▶ [What you will do]: Quote only the lines from the top of the listing below down to and including the line with "the 1200x700 frame".

▶ [Source material]:
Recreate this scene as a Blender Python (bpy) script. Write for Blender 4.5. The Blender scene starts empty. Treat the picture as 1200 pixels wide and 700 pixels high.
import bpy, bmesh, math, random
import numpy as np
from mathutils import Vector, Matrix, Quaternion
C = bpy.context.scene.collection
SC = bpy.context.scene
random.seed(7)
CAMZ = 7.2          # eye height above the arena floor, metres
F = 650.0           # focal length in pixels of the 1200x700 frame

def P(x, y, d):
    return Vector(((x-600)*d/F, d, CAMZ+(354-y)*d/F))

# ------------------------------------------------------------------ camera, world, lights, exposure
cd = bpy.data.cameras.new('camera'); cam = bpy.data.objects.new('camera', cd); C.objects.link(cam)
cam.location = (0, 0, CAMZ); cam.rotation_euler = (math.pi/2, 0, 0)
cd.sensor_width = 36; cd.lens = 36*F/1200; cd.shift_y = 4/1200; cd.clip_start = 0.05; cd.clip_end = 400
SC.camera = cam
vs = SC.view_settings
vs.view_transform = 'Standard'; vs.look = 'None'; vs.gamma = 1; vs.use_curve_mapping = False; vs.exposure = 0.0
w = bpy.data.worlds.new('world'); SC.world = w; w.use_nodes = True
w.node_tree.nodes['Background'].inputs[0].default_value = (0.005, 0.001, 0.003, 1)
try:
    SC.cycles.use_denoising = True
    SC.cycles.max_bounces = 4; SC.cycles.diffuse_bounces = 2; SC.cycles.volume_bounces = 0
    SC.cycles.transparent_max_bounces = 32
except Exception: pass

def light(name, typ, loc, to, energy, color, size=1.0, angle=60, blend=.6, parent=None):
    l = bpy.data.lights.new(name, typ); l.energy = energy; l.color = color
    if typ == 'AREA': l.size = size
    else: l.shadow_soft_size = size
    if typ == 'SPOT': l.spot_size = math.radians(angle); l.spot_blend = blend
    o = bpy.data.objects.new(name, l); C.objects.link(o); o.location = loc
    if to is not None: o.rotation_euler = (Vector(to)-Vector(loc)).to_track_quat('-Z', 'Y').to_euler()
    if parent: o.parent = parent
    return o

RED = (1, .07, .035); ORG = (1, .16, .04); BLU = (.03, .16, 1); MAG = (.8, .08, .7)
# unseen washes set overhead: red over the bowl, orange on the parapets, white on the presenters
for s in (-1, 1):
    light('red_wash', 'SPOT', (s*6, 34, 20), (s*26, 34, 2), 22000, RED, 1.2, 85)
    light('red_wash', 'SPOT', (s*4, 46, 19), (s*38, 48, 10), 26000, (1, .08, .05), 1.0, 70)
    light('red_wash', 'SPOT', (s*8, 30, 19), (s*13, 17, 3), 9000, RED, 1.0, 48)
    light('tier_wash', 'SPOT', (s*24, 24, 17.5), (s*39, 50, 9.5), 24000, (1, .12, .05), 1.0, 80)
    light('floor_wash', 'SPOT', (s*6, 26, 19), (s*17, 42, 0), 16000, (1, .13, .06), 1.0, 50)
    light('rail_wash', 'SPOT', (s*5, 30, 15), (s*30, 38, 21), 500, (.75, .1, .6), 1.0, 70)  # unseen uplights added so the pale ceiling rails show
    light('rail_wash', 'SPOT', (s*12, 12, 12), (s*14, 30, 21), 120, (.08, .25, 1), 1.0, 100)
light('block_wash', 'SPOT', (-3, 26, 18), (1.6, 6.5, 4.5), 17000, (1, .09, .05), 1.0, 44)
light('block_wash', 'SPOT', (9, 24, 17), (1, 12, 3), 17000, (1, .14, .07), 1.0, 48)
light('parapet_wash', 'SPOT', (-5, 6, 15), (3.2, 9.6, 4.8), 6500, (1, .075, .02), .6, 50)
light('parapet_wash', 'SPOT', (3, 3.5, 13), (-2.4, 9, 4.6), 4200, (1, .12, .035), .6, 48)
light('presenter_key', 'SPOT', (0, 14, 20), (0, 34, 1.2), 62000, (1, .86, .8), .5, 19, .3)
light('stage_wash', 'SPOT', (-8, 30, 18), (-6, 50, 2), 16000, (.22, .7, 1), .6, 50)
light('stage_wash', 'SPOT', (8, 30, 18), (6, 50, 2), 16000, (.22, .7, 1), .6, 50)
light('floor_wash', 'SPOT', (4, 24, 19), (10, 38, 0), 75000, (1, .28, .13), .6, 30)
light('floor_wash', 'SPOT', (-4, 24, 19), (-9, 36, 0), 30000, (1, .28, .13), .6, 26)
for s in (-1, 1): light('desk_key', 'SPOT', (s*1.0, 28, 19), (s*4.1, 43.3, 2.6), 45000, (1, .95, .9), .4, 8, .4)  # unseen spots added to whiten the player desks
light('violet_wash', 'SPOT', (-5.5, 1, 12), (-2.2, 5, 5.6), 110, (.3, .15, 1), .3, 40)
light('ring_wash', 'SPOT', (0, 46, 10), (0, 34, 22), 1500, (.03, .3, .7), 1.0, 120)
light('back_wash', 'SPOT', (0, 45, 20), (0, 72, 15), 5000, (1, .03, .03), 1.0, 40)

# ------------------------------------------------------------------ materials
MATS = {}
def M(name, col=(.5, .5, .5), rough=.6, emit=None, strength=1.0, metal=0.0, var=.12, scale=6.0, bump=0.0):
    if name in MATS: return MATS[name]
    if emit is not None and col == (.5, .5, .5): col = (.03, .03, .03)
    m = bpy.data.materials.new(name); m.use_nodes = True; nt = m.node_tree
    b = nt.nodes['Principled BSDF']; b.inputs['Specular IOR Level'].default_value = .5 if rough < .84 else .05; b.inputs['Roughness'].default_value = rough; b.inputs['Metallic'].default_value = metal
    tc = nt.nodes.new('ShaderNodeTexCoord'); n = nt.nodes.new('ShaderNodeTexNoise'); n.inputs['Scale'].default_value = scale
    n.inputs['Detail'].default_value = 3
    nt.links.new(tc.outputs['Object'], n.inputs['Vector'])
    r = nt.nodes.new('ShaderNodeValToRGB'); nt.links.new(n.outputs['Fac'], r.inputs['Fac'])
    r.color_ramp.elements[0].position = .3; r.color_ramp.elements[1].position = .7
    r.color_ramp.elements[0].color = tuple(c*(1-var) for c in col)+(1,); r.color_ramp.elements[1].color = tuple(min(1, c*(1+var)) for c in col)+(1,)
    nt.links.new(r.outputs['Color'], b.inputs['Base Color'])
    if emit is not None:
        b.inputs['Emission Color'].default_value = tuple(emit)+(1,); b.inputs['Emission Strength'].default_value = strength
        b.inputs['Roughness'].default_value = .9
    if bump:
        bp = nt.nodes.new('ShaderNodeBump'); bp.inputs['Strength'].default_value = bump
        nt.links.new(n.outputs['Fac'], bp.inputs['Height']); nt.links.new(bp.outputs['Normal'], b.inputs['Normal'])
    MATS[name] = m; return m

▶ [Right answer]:
Recreate this scene as a Blender Python (bpy) script. Write for Blender 4.5. The Blender scene starts empty. Treat the picture as 1200 pixels wide and 700 pixels high.
import bpy, bmesh, math, random
import numpy as np
from mathutils import Vector, Matrix, Quaternion
C = bpy.context.scene.collection
SC = bpy.context.scene
random.seed(7)
CAMZ = 7.2          # eye height above the arena floor, metres
F = 650.0           # focal length in pixels of the 1200x700 frame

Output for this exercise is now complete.